JONES, Okla. – Luther and Jones might be neighboring towns, only nine miles apart – but their contention on the gridiron is tense and now controversial.
Here’s the controversy: Jones fans on the sidelines of a fifth grade youth football game wearing shirts with bold lettering ‘f Luther.’

We’re told, by the Red Dirt Football League founder, there were four parents who wore the T- shirts at the youth football game between Luther and Jones on Saturday. We also spoke with the founder and the coach for the Luther team, both agreeing it was unacceptable behavior.
Customers at Roosters Cafe in Jones were not happy to see a fellow resident wearing the T-shirt to the youth football game over the weekend.
“I think it’s very poor, poor taste,” said Jim Selders, a Jones resident.
“A parent like that should be barred from the team. That’s the way I look at it, because it’s for the children. It’s not for the parent,” said David Rogers, another Jones resident.

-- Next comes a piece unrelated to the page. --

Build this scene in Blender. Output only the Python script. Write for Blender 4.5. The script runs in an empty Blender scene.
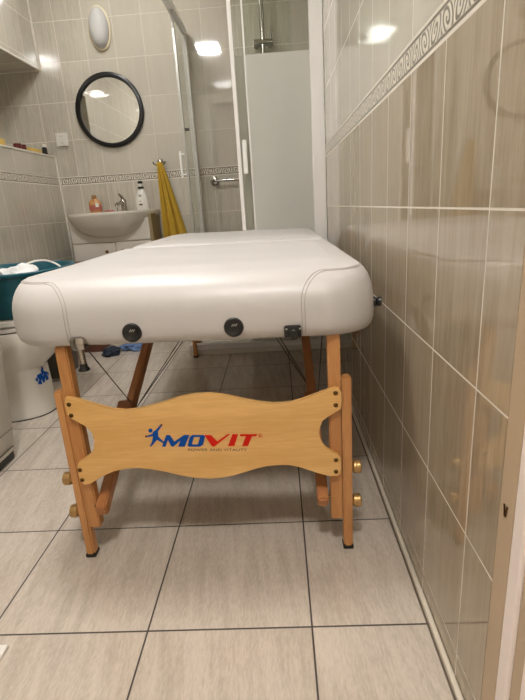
import bpy, bmesh, math, random
from mathutils import Vector, Matrix, noise
PI = math.pi
random.seed(4)
C = bpy.context.scene.collection

# ------------------------------------------------------------------ materials
class NT:
    def __init__(s, name):
        m = bpy.data.materials.new(name); m.use_nodes = True
        s.m = m; s.t = m.node_tree; s.n = s.t.nodes; s.l = s.t.links
        s.b = s.n['Principled BSDF']
    def node(s, kind, **kw):
        n = s.n.new(kind)
        for k, v in kw.items(): setattr(n, k, v)
        return n
    def put(s, sock, v):
        if hasattr(v, 'is_linked') or isinstance(v, bpy.types.NodeSocket): s.l.new(v, sock)
        else: sock.default_value = v
    def math(s, op, a, b=0.0, c=0.0, clamp=False):
        n = s.node('ShaderNodeMath', operation=op, use_clamp=clamp)
        s.put(n.inputs[0], a); s.put(n.inputs[1], b); s.put(n.inputs[2], c)
        return n.outputs[0]
    def mix(s, f, a, b):
        n = s.node('ShaderNodeMix', data_type='RGBA')
        s.put(n.inputs[0], f)
        s.put(n.inputs[6], a if isinstance(a, bpy.types.NodeSocket) else (*a, 1) if len(a) == 3 else a)
        s.put(n.inputs[7], b if isinstance(b, bpy.types.NodeSocket) else (*b, 1) if len(b) == 3 else b)
        return n.outputs[2]
    def ramp(s, f, lo, hi):          # smooth 0..1
        n = s.node('ShaderNodeMapRange', interpolation_type='SMOOTHSTEP')
        s.put(n.inputs[0], f); n.inputs[1].default_value = lo; n.inputs[2].default_value = hi
        return n.outputs[0]
    def pos(s):
        g = s.node('ShaderNodeTexCoord'); x = s.node('ShaderNodeSeparateXYZ')
        s.l.new(g.outputs['Object'], x.inputs[0]); return g.outputs['Object'], list(x.outputs)
    def vec(s, a, b, c):
        n = s.node('ShaderNodeCombineXYZ')
        for i, v in enumerate((a, b, c)): s.put(n.inputs[i], v)
        return n.outputs[0]
    def noise(s, v, scale=1, detail=4, rough=.55):
        n = s.node('ShaderNodeTexNoise'); s.l.new(v, n.inputs['Vector'])
        n.inputs['Scale'].default_value = scale; n.inputs['Detail'].default_value = detail; n.inputs['Roughness'].default_value = rough
        return n.outputs[0]
    def bump(s, h, strength, dist):
        n = s.node('ShaderNodeBump'); s.l.new(h, n.inputs['Height'])
        n.inputs['Strength'].default_value = strength; n.inputs['Distance'].default_value = dist
        s.l.new(n.outputs[0], s.b.inputs['Normal'])

def S(c):   # sRGB 0-255 -> linear
    return tuple(((v/255)/12.92 if v/255 <= .04045 else ((v/255+.055)/1.055)**2.4) for v in c)

def plain(name, col, rough=.5, metal=0, coat=0, spec=.5, bump=0, bscale=200, trans=0, ior=1.5, var=0.0, sub=0):
    t = NT(name); b = t.b
    c = S(col)
    b.inputs['Base Color'].default_value = (*c, 1)
    b.inputs['Roughness'].default_value = rough; b.inputs['Metallic'].default_value = metal
    b.inputs['Coat Weight'].default_value = coat; b.inputs['Coat Roughness'].default_value = .08
    b.inputs['Specular IOR Level'].default_value = spec
    b.inputs['Transmission Weight'].default_value = trans; b.inputs['IOR'].default_value = ior
    if bump or var:
        p, _ = t.pos(); h = t.noise(p, bscale, 3)
        if bump: t.bump(h, bump, .002)
        if var:
            h2 = t.noise(p, 9, 4)
            b_in = t.mix(h2, tuple(x*(1-var) for x in c), tuple(min(1, x*(1+var)) for x in c))
            t.l.new(b_in, b.inputs['Base Color'])
    return t.m

def tile(name, ax, u0, pu, v0, pv, col, col2, grout, gw, rough=.1, streak='v', groutrough=.75, streakscale=60, spec=.5):
    """ax = (u axis index, v axis index)"""
    t = NT(name); P, xyz = t.pos(); u, v = xyz[ax[0]], xyz[ax[1]]
    U = t.math('DIVIDE', t.math('SUBTRACT', u, u0), pu); V = t.math('DIVIDE', t.math('SUBTRACT', v, v0), pv)
    fu, fv = t.math('FRACT', U), t.math('FRACT', V)
    du = t.math('MULTIPLY', t.math('MINIMUM', fu, t.math('SUBTRACT', 1.0, fu)), pu)
    dv = t.math('MULTIPLY', t.math('MINIMUM', fv, t.math('SUBTRACT', 1.0, fv)), pv)
    d = t.math('MINIMUM', du, dv)
    face = t.ramp(d, gw*.4, gw*.62)                       # 0 in the grout, 1 on the tile
    idv = t.vec(t.math('FLOOR', U), t.math('FLOOR', V), 0.0)
    wn = t.node('ShaderNodeTexWhiteNoise'); t.l.new(idv, wn.inputs['Vector'])
    shift = t.math('MULTIPLY', wn.outputs['Value'], 7.0)
    fine = t.noise(t.vec(t.math('MULTIPLY', u, 170 if streak == 'v' else 260), t.math('MULTIPLY', v, 14 if streak == 'v' else 60), shift), 1, 3, .6)
    if streak == 'v': sv = t.vec(t.math('ADD', t.math('MULTIPLY', u, streakscale), shift), t.math('MULTIPLY', v, 2.2), shift)
    else:
        skew = t.math('ADD', u, t.math('MULTIPLY', v, .12))
        sv = t.vec(t.math('ADD', t.math('MULTIPLY', skew, streakscale), shift), t.math('MULTIPLY', v, 5.0), shift)
    n1 = t.noise(sv, 1, 6, .62)
    n2 = t.noise(t.vec(t.math('MULTIPLY', u, 4), t.math('MULTIPLY', v, 3), shift), 1, 3)
    f = t.math('ADD', t.math('MULTIPLY', n1, .45), t.math('ADD', t.math('MULTIPLY', n2, .2), t.math('MULTIPLY', fine, .35)))
    f = t.ramp(f, .35, .65)
    base = t.mix(f, S(col), S(col2))
    br = t.math('ADD', .965, t.math('MULTIPLY', wn.outputs['Value'], .07))
    hv = t.node('ShaderNodeHueSaturation'); t.l.new(base, hv.inputs['Color']); t.l.new(br, hv.inputs['Value'])
    out = t.mix(face, S(grout), hv.outputs[0])
    t.l.new(out, t.b.inputs['Base Color'])
    t.l.new(t.math('SUBTRACT', groutrough, t.math('MULTIPLY', face, groutrough-rough)), t.b.inputs['Roughness'])
    t.b.inputs['Specular IOR Level'].default_value = spec; t.b.inputs['IOR'].default_value = 1.6 if streak != 'v' else 1.85
    wav = t.noise(t.vec(t.math('MULTIPLY', u, 9), t.math('MULTIPLY', v, 9), shift), 1, 2)
    h = t.math('ADD', face, t.math('MULTIPLY', wav, .004))
    t.bump(h, .35, .0012)
    return t.m

def border(name, uax, u0, z0, z1, ph=.056):
    """relief listel: scrolls between two rails"""
    t = NT(name); P, xyz = t.pos(); u, v = xyz[uax], xyz[2]
    zc = (z0+z1)/2; H = z1-z0
    U = t.math('DIVIDE', t.math('SUBTRACT', u, u0), ph); cell = t.math('FLOOR', U)
    par = t.math('MODULO', t.math('ABSOLUTE', cell), 2.0)
    sgn = t.math('SUBTRACT', t.math('MULTIPLY', par, 2.0), 1.0)
    a = t.math('SUBTRACT', t.math('FRACT', U), .5)
    b = t.math('MULTIPLY', t.math('DIVIDE', t.math('SUBTRACT', v, zc), ph), sgn)
    a = t.math('ADD', a, t.math('MULTIPLY', b, -.45))     # lean of the leaves
    r = t.math('SQRT', t.math('ADD', t.math('MULTIPLY', a, a), t.math('MULTIPLY', b, t.math('MULTIPLY', b, .8))))
    th = t.math('ARCTAN2', b, a)
    s = t.math('SINE', t.math('ADD', th, t.math('MULTIPLY', r, 26.0)))
    line = t.ramp(s, -.05, .6)
    av = t.math('ABSOLUTE', t.math('SUBTRACT', v, zc))
    inside = t.math('SUBTRACT', 1.0, t.ramp(av, H*.29, H*.32))
    line = t.math('MULTIPLY', line, inside)
    e1 = t.math('ABSOLUTE', t.math('SUBTRACT', av, H*.36)); rail = t.math('SUBTRACT', 1.0, t.ramp(e1, H*.03, H*.06))
    dark = t.math('MAXIMUM', line, rail)
    ge = t.math('SUBTRACT', 1.0, t.ramp(t.math('SUBTRACT', H*.5, av), .0008, .0022))   # grout at both edges
    base = t.mix(t.math('MULTIPLY', dark, .85), S((224, 217, 203)), S((94, 84, 66)))
    base = t.mix(ge, base, S((215, 208, 194)))
    t.l.new(base, t.b.inputs['Base Color'])
    t.b.inputs['Roughness'].default_value = .3
    t.bump(t.math('SUBTRACT', 1.0, dark), .5, .002)
    return t.m

def wood(name, axis, c1, c2, scale=28, rough=.4, coat=.15):
    t = NT(name); P, xyz = t.pos()
    k = [scale*1.0]*3; k[axis] = scale*.07
    v = t.vec(*[t.math('MULTIPLY', xyz[i], k[i]) for i in range(3)])
    n1 = t.noise(v, 1, 5, .6)
    k2 = [scale*9.0]*3; k2[axis] = scale*.8
    v2 = t.vec(*[t.math('MULTIPLY', xyz[i], k2[i]) for i in range(3)])
    n2 = t.noise(v2, 1, 3, .5)
    f = t.ramp(t.math('ADD', t.math('MULTIPLY', n1, .7), t.math('MULTIPLY', n2, .3)), .35, .65)
    t.l.new(t.mix(f, S(c1), S(c2)), t.b.inputs['Base Color'])
    t.b.inputs['Roughness'].default_value = rough; t.b.inputs['Coat Weight'].default_value = coat; t.b.inputs['Coat Roughness'].default_value = .2
    return t.m

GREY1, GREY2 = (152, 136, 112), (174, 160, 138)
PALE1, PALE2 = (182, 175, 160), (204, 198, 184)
CRM1, CRM2 = (192, 185, 171), (198, 192, 178)
GROUT = (218, 210, 196)
def wset(prefix, ax_u, u0, pu, v0low, pv, v0high, pvh, g1=PALE1, g2=PALE2):
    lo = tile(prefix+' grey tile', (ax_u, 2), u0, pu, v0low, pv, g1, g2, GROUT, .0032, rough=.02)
    hi = tile(prefix+' cream tile', (ax_u, 2), u0, pu, v0high, pvh, CRM1, CRM2, (208, 202, 190), .003, rough=.05, streakscale=25)
    gh = tile(prefix+' grey upper tile', (ax_u, 2), u0, pu, v0high, pvh, g1, g2, GROUT, .0035, rough=.09)
    bo = border(prefix+' border', ax_u, u0, ZB0, ZB1, .056 if prefix[0] == 'r' else .064)
    return [lo, bo, hi, gh]
ZB0, ZB1 = 1.0475, 1.1035
M = {}
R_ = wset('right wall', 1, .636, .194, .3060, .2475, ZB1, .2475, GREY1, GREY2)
B_ = wset('back wall', 0, -1.186, .191, ZB0-.244*4, .244, ZB1, .2365)
L_ = wset('left wall', 1, 3.5, .19, ZB0-.244*4, .244, ZB1, .2365)
M['floor'] = tile('floor tile', (0, 1), .028, .3385, .752, .3325, (178, 165, 150), (204, 192, 178), (62, 54, 47), .0038, rough=.2, streak='h', streakscale=42, groutrough=.8)
M['white_wall'] = plain('warm white plaster', (226, 218, 204), .7, bump=.1)
M['trim'] = plain('white trim', (226, 220, 208), .35)
M['joint2'] = plain('brown grey joint', (92, 80, 67), .8)
M['bead'] = plain('grey beige bead', (204, 194, 176), .35)
M['darkjoint'] = plain('dark joint', (52, 45, 38), .8)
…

“They were not involved with the team in any way. They’re not involved in Jones All Sports. They’re not involved with Red Dirt Football,” said John Elerick, founder of the Red Dirt Football youth sports league. “They were spectators, and we really have no mechanism of controlling them.”
In a post on their Facebook page, the group added it’s rivalry and it’s time to get over it.
“Maybe, they were a bit severe, but that’s what they were – just responses,” Elerick said.
The Red Dirt Football youth sports league founder said the parents made them in retaliation of words said by the Luther football coach on a group text message calling the Jones team “cheaters.”
“I did make some comments, but it wasn’t toward them, the way they took it. It was more to fire up my team for a semifinals game is all it was,” the coach said.
Patrick Molina admits he shouldn’t have said it in the first place.
“I said some inappropriate things I shouldn’t have said. I kind of put my foot in my mouth,” the fifth grade coach for the Luther youth football team said.
And, the league’s founder said he and the coach reprimanded the parents after the game for wearing the shirts.
“This was immature behavior, and I told that to the Jones folks from the very beginning,” Elerick said.
Now, both teams are hoping to move on from the heated shirt controversy for the kids.